Lo mejor de ambos mundos
Cuando Julio Cortázar publicó Rayuela el 28 de junio de 1963 tenía la esperanza de que la novela, como le había dicho a un amigo por carta, fuera “una bomba atómica en el escenario de la literatura latinoamericana”. El libro generó efectivamente una enorme sacudida (hizo “boom”) pero, sobre todo, consolidó un cambio interno que el propio Cortázar había anticipado con la escritura, años antes, de un relato largo llamado “El perseguidor”. Fue más que un cambio de piel. Hay, según confesara él mismo, un Cortázar antes de “El perseguidor” y otro después. Y hoy, a sesenta años de distancia, los lectores se siguen debatiendo cuál de ellos es el que pervive mejor.
La historia sería más o menos así: Cortázar publica su primer libro de cuentos, Bestiario, en 1951, cuando ya tiene un pie en el barco que lo llevará a París, ciudad en la que vivirá desde entonces. A pesar de que el volumen incluye textos hoy célebres como “Casa tomada”, “Carta a una señorita en París” y “Circe”, vende 65 ejemplares y apenas llama la atención. Tanto es así que Final del juego, aquel segundo libro de “Torito”, “Axolotl” y “La noche boca arriba”, aparece en 1956 en México y se publicará en Buenos Aires recién en 1964, después del estallido de Rayuela. Esta primera etapa, que podríamos definir como la del Cortázar autor de relatos de corte fantástico, se cierra con Las armas secretas, de 1959, que contiene “El perseguidor” y edita Francisco “Paco” Porrúa en la editorial Sudamericana. Los cuentos de Todos los fuegos el fuego, de 1966, ya tienen otro cariz, que se advertirá en libros posteriores.
En el medio, claro, está Rayuela, esa novela total que transformará tanto su literatura (62/Modelo para armar, Último round y Libro de Manuel son posteriores) como su aspecto físico: el delicado Cortázar de pelo corto, mejillas afeitadas, traje y corbata dejará paso al gigante de pelo largo, barba rojiza, pantalones acampanados y camisas verdeoliva. El ascético traductor de Poe y de la Unesco abdicará, como aquel personaje de la novela de Stevenson, en favor de su doble, el escritor comprometido que descubre el poder liberador de la política y el sexo y se involucra en las causas del Tercer Mundo.

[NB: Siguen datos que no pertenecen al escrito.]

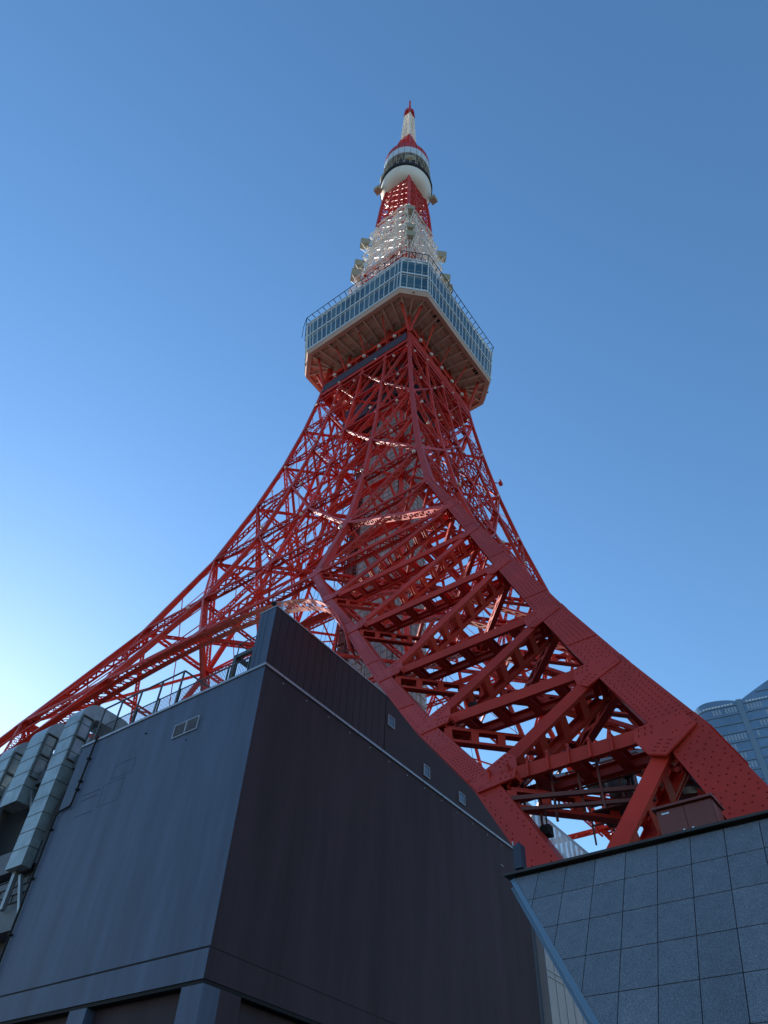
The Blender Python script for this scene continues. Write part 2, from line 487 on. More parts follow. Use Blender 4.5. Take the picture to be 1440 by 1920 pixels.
for k in (0, 1, 2, 3):
    # ---- leg part below the main belt: N bracing between corner and inner column
    for sg in (0, 1):
        cA, cB = (0, 1) if sg == 0 else (4, 3)
        for i in range(1, 8):
            A = face_nodes(k, cA, i); B = face_nodes(k, cB, i)
            near = (k == 0 and sg == 0)
            st = 'batten' if near else 'lace'
            if i > 1 and i < 7:
                member('horizontal_girder', k, A, B, 0.34 if near else 0.34, 1.15 if near else 0.95, st, 0.95 if near else 0.8, CW(LV[i])*0.55, BW(LV[i])*0.55)
            if i < 7:
                # diagonal from corner (upper level) down to inner column (lower level)
                A1 = face_nodes(k, cA, i+1)
                member('diagonal_brace', k, A1, face_nodes(k, cB, i), 0.36 if near else 0.32, 1.0 if near else 0.85, st, 0.8 if near else 0.7, CW(LV[i])*0.5, BW(LV[i])*0.5)
        member('diagonal_brace', k, face_nodes(k, cA, 1), face_nodes(k, cB, 0), 0.46, 0.9, 'lace2', 0.6)
    # ---- belt at level 7 and every level above
    for i in range(7, 14):
        z = LV[i]; n = nrm(k)
        wd = 0.31 if i < 10 else 0.23
        dp = 0.85 if i < 9 else (0.75 if i < 11 else 0.55)
        member('horizontal_girder', k, face_nodes(k, 0, i), face_nodes(k, 4, i), wd, dp, 'lace', 0.6 if k < 2 else 1.0, 0.3, 0.3)
    for i in range(7, 13):
        wd = 0.27 if i < 10 else 0.20
        dp = 0.7 if i < 9 else (0.6 if i < 11 else 0.45)
        for c in range(4):
            pa = 0.75 if k > 1 else 0.5
            a0 = face_nodes(k, c, i); b0 = face_nodes(k, c+1, i); a1 = face_nodes(k, c, i+1); b1 = face_nodes(k, c+1, i+1)
            up = (i + c) % 2 == 1          # primary diamond lattice
            if up: member('diagonal_brace', k, a0, b1, wd, dp, 'lace', pa)
            else: member('diagonal_brace', k, b0, a1, wd, dp, 'lace', pa)
            # secondary, falling towards the middle
            if c < 2 and up: member('diagonal_brace', k, b0, a1, wd*0.7, dp*0.8, 'lace', pa)
            if c >= 2 and not up: member('diagonal_brace', k, a0, b1, wd*0.7, dp*0.8, 'lace', pa)
    # middle post of each face
    mb = MB()
    for i in range(7, 14): girder(mb, face_nodes(k, 2, i), face_nodes(k, 2, i+1), nrm(k), 0.3, 0.4, 'lace', 0.6)
    mb.build('middle_post', ORANGE, T)
    # ---- arch between the legs
    mb = MB(); N = 30; prev = None
    for q in range(N+1):
        t = -24.6 + 49.2*q/N
        z = 39.0 - 0.0145*t*t - 0.0000205*t**4
        p = F(k, t, z, 0.06)
        if prev is not None:
            n = nrm(k)
            mb.bar(prev, p, 0.50, 0.04, (p-prev).cross(n))
            pi = p + n*(-0.95); qi = prev + n*(-0.95)
            mb.bar(qi, pi, 0.50, 0.04, (p-prev).cross(n))
            for e in range(2):
                g0 = prev.lerp(p, e/2); g1 = g0-n*0.95; g2 = prev.lerp(p, (e+1)/2)
                dn = (p-prev).normalized().cross(n)*0.2
                mb.bar(g0+dn, g1+dn, 0.12, 0.02, dn); mb.bar(g1+dn, g2+dn, 0.10, 0.02, dn)
                mb.bar(g0-dn, g1-dn, 0.12, 0.02, dn); mb.bar(g1-dn, g2-dn, 0.10, 0.02, dn)
        prev = p
    mb.build('arch_girder', ORANGE, T)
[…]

Estamos, ni más ni menos, que en la convulsionada década del 60. Y Cortázar, un escritor que ha pasado los 50 años, es quien, sin buscarlo, les ofrece a muchos jóvenes en Latinoamérica una novela que se convertirá en una suerte de modelo para experimentar el amor, el arte, la amistad, la vida bohemia: “Para mi gran sorpresa yo pensé, cuando terminé Rayuela, que había escrito un libro de un hombre de mi edad para lectores de mi edad. La gran maravilla fue que ese libro cuando se publicó en la Argentina y se conoció en toda América Latina encontró sus lectores en los jóvenes, en quienes yo no había pensado jamás al escribir. Me parece una recompensa maravillosa y sigue siendo para mí la justificación del libro”. Cortázar ya no es aquel mero escritor de literatura fantástica. Se ha quitado de encima la sombra de Borges, ocupa el centro de la escena, cuenta con un amplio público lector. La transmutación se ha consumado.
Pero volvamos al comienzo. Si desde la aparición de Rayuela hay un quiebre en la obra de Cortázar, ¿cuál es la parte de su literatura que ha envejecido mejor? Muchos devotos de sus cuentos aseguran no haber podido volver a Rayuela sin sonrojarse. Y los fanáticos de la novela creen que algunos relatos, sobre todo los que dependen de la sorpresa final, pierden efecto con cada lectura. ¿Y si no existe una sola respuesta? ¿Podemos acaso evitar la encrucijada que el propio Cortázar diseñó para nosotros, sus lectores? Por mi parte, me quedo con lo mejor de ambos mundos: Rayuela es una novela hermosa para leer siendo joven; y algunos de sus primeros relatos, cuatro o cinco, están entre los mejores que se han escrito en el siglo XX.